"""

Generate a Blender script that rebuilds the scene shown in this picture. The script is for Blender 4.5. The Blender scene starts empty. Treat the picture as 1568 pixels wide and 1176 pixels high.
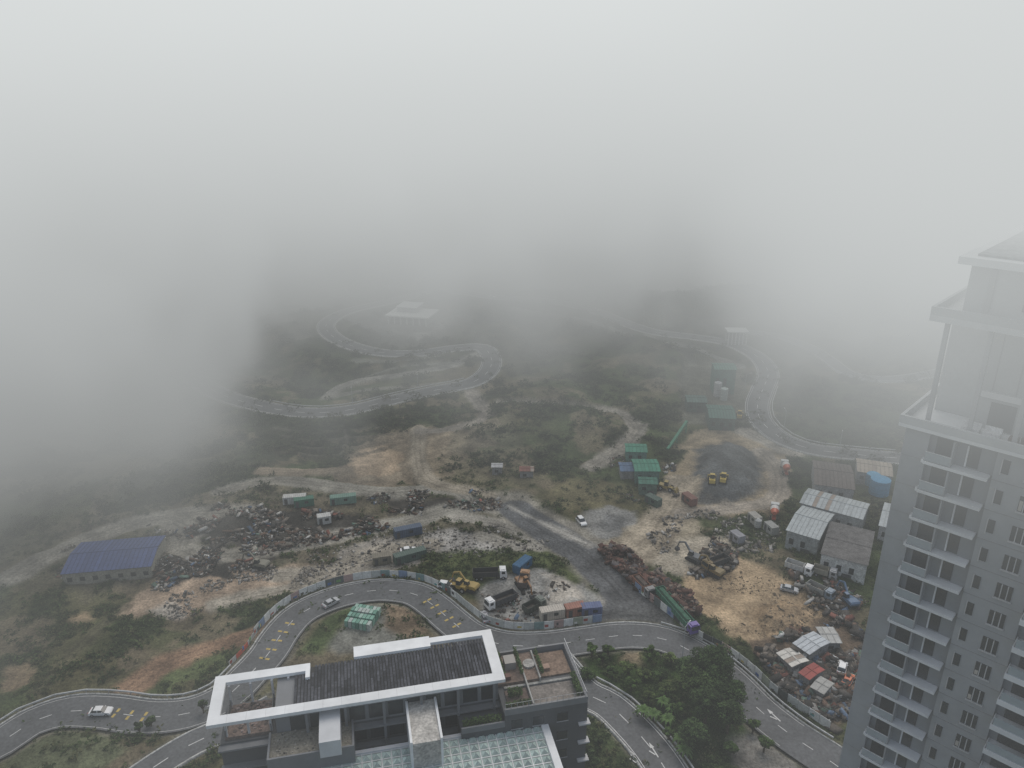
import bpy, math, random
import numpy as np
random.seed(7); rng=np.random.default_rng(7)
S=bpy.context.scene
# ------------------------------------------------------------------ survey frame
CAMH=120.0; F=1178.0; PITCH=math.radians(20.9)
sp,cp=math.sin(PITCH),math.cos(PITCH)
def sst(a,b,x):
    t=np.clip((x-a)/(b-a),0,1); return t*t*(3-2*t)
def H(x,y):
    A=0.8+9.0*sst(330,720,y)
    return A*(0.6*np.sin(x*.021+1.3)*np.cos(y*.017+.5)+.8*np.sin(x*.009-y*.012+2.0))
def P(px,py,z):
    a=(px-784)/F; b=(py-588)/F
    d=(a,cp-b*sp,-(sp+b*cp)); t=(z-CAMH)/d[2]
    return (d[0]*t,d[1]*t,z)
def G(px,py,dz=0.0):
    z=0.0
    for _ in range(25):
        q=P(px,py,z+dz); z=.5*z+.5*float(H(q[0],q[1]))
    return (q[0],q[1],z)
# ------------------------------------------------------------------ noise
TAB=rng.random((8,256,256))
def vn(x,y,s):
    xi=np.floor(x).astype(int); yi=np.floor(y).astype(int); xf=x-xi; yf=y-yi
    xf=xf*xf*(3-2*xf); yf=yf*yf*(3-2*yf); T=TAB[s%8]
    a=T[xi&255,yi&255];b=T[(xi+1)&255,yi&255];c=T[xi&255,(yi+1)&255];d=T[(xi+1)&255,(yi+1)&255]
    return (a*(1-xf)+b*xf)*(1-yf)+(c*(1-xf)+d*xf)*yf
def fbm(x,y,sc,o=4,s=0):
    r=0;a=1;t=0
    for i in range(o):
        r=r+a*vn(x*sc*2**i+17.3*i,y*sc*2**i+5.1*i,s+i); t+=a; a*=.55
    return r/t
# ------------------------------------------------------------------ materials
def newmat(n):
    m=bpy.data.materials.new(n); m.use_nodes=True; nt=m.node_tree; nt.nodes.clear(); return m,nt
def N(nt,t,**k):
    n=nt.nodes.new(t)
    for a,b in k.items(): setattr(n,a,b)
    return n
def surf(name,col=None,rough=.8,metal=0.0,noise=1.0,amp=.5,bump=.0,attr=True,spec=.3,noise2=None):
    m,nt=newmat(name); L=nt.links.new
    out=N(nt,'ShaderNodeOutputMaterial'); b=N(nt,'ShaderNodeBsdfPrincipled'); L(b.outputs[0],out.inputs[0])
    b.inputs['Roughness'].default_value=rough; b.inputs['Metallic'].default_value=metal; b.inputs['Specular IOR Level'].default_value=spec
    geo=N(nt,'ShaderNodeNewGeometry')
    nz=N(nt,'ShaderNodeTexNoise'); nz.inputs['Scale'].default_value=noise; nz.inputs['Detail'].default_value=4; nz.inputs['Roughness'].default_value=.65
    L(geo.outputs['Position'],nz.inputs['Vector'])
    mr=N(nt,'ShaderNodeMapRange'); mr.inputs[1].default_value=.25; mr.inputs[2].default_value=.75
    mr.inputs[3].default_value=1-amp; mr.inputs[4].default_value=1+amp; L(nz.outputs[0],mr.inputs[0])
    fac=mr.outputs[0]
    if noise2:
        n2=N(nt,'ShaderNodeTexNoise'); n2.inputs['Scale'].default_value=noise2; n2.inputs['Detail'].default_value=3
        L(geo.outputs['Position'],n2.inputs['Vector'])
        m2=N(nt,'ShaderNodeMapRange'); m2.inputs[1].default_value=.3; m2.inputs[2].default_value=.7; m2.inputs[3].default_value=1-amp*.7; m2.inputs[4].default_value=1+amp*.7
        L(n2.outputs[0],m2.inputs[0]); mm=N(nt,'ShaderNodeMath',operation='MULTIPLY'); L(fac,mm.inputs[0]); L(m2.outputs[0],mm.inputs[1]); fac=mm.outputs[0]
    vm=N(nt,'ShaderNodeVectorMath',operation='SCALE'); L(fac,vm.inputs['Scale'])
    if attr:
        at=N(nt,'ShaderNodeAttribute'); at.attribute_name='Col'; L(at.outputs['Color'],vm.inputs[0])
    else:
        vm.inputs[0].default_value=col
    L(vm.outputs[0],b.inputs['Base Color'])
    if bump>0:
        bp=N(nt,'ShaderNodeBump'); bp.inputs['Strength'].default_value=.8; bp.inputs['Distance'].default_value=bump
        L(nz.outputs[0],bp.inputs['Height']); L(bp.outputs[0],b.inputs['Normal'])
    return m
M_GROUND=surf('ground_soil_grass',noise=1.6,amp=.55,bump=.5,noise2=.12,rough=.95,spec=.1)
M_ASPH=surf('asphalt',col=(.105,.109,.112),attr=False,noise=.12,amp=.28,noise2=1.6,rough=.7)
M_PAINT=surf('painted_surface',noise=.9,amp=.22,noise2=5.,rough=.6)
M_DIRTY=surf('weathered_concrete',noise=.7,amp=.4,noise2=3.,rough=.9,spec=.15)
M_CLEAN=surf('facade_cladding',noise=.35,amp=.12,noise2=.06,rough=.55)
M_LEAF=surf('foliage',noise=.8,amp=.35,rough=.75,spec=.15)
M_VEH=surf('vehicle_paint',noise=1.5,amp=.08,rough=.3,spec=.5)
M_GLASS=surf('dark_glass',col=(.03,.036,.04),attr=False,noise=.3,amp=.3,rough=.12,spec=.6)
MATS=[M_PAINT,M_GLASS,M_DIRTY,M_CLEAN,M_VEH]
PA,GL,DI,CL,VE=0,1,2,3,4
# ------------------------------------------------------------------ mesh builders
def link(o,parent=None):
    S.collection.objects.link(o)
    if parent: o.parent=parent
    return o
def empty(name):
    return link(bpy.data.objects.new(name,None))
class MB:
    def __init__(s,O=(0,0,0),e1=(1,0),):
        s.v=[];s.f=[];s.c=[];s.m=[]; s.O=O; l=math.hypot(*e1); s.e1=(e1[0]/l,e1[1]/l); s.e2=(-s.e1[1],s.e1[0])
    def w(s,p):
        return (s.O[0]+p[0]*s.e1[0]+p[1]*s.e2[0], s.O[1]+p[0]*s.e1[1]+p[1]*s.e2[1], s.O[2]+p[2])
    def face(s,pts,col,m=0):
        i=len(s.v); s.v+= [s.w(p) for p in pts]; s.f.append(tuple(range(i,i+len(pts)))); s.c.append(col); s.m.append(m)
    def hexa(s,b,t,col,m=0,bottom=True):
        i=len(s.v); s.v+=[s.w(p) for p in b]+[s.w(p) for p in t]; n=len(b)
        fs=[tuple(range(i+n,i+2*n)),tuple(range(i+n-1,i-1,-1))]
        for k in range(n): fs.append((i+k,i+(k+1)%n,i+n+(k+1)%n,i+n+k))
        for f in fs: s.f.append(f); s.c.append(col); s.m.append(m)
    def box(s,x0,x1,y0,y1,z0,z1,col,m=0):
        s.hexa([(x0,y0,z0),(x1,y0,z0),(x1,y1,z0),(x0,y1,z0)],[(x0,y0,z1),(x1,y0,z1),(x1,y1,z1),(x0,y1,z1)],col,m)
    def frus(s,x0,x1,y0,y1,z0,X0,X1,Y0,Y1,z1,col,m=0):
        s.hexa([(x0,y0,z0),(x1,y0,z0),(x1,y1,z0),(x0,y1,z0)],[(X0,Y0,z1),(X1,Y0,z1),(X1,Y1,z1),(X0,Y1,z1)],col,m)
    def prof(s,pr,y0,y1,col,m=0):   # side profile in x,z extruded along y
        s.hexa([(x,y0,z) for x,z in pr],[(x,y1,z) for x,z in pr],col,m)
    def cyl(s,cx,cy,z0,z1,r0,r1,col,m=0,n=12):
        s.hexa([(cx+r0*math.cos(6.2832*k/n),cy+r0*math.sin(6.2832*k/n),z0) for k in range(n)],
               [(cx+r1*math.cos(6.2832*k/n),cy+r1*math.sin(6.2832*k/n),z1) for k in range(n)],col,m)
    def cyly(s,cx,cz,y0,y1,r,col,m=0,n=12):
        s.prof([(cx+r*math.cos(6.2832*k/n),cz+r*math.sin(6.2832*k/n)) for k in range(n)],y0,y1,col,m)
    def beam(s,p,q,wd,col,m=0):
        p=np.array(p,float);q=np.array(q,float);d=q-p;d/=np.linalg.norm(d)
        u=np.cross(d,(0,0,1)); 
        if np.linalg.norm(u)<1e-3:u=np.array((1,0,0))
        u=u/np.linalg.norm(u)*wd/2; v=np.cross(d,u)
        s.hexa([tuple(p-u-v),tuple(p+u-v),tuple(p+u+v),tuple(p-u+v)],[tuple(q-u-v),tuple(q+u-v),tuple(q+u+v),tuple(q-u+v)],col,m)
    def done(s,name,parent=None,fixn=True):
        me=bpy.data.meshes.new(name); me.from_pydata(s.v,[],s.f)
        for m in MATS: me.materials.append(m)
        me.polygons.foreach_set('material_index',s.m)
        a=me.attributes.new('Col','FLOAT_COLOR','FACE')
        c=np.ones((len(s.c),4),np.float32); c[:,:3]=np.array(s.c); a.data.foreach_set('color',c.ravel())
        me.update()
        return link(bpy.data.objects.new(name,me),parent)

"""

▶ _TASK TO CARRY OUT_
Which lines in the listing above hold the word "scene"? Show each of them.

▶ _FULL SOLUTION_
Generate a Blender script that rebuilds the scene shown in this picture. The script is for Blender 4.5. The Blender scene starts empty. Treat the picture as 1568 pixels wide and 1176 pixels high.
S=bpy.context.scene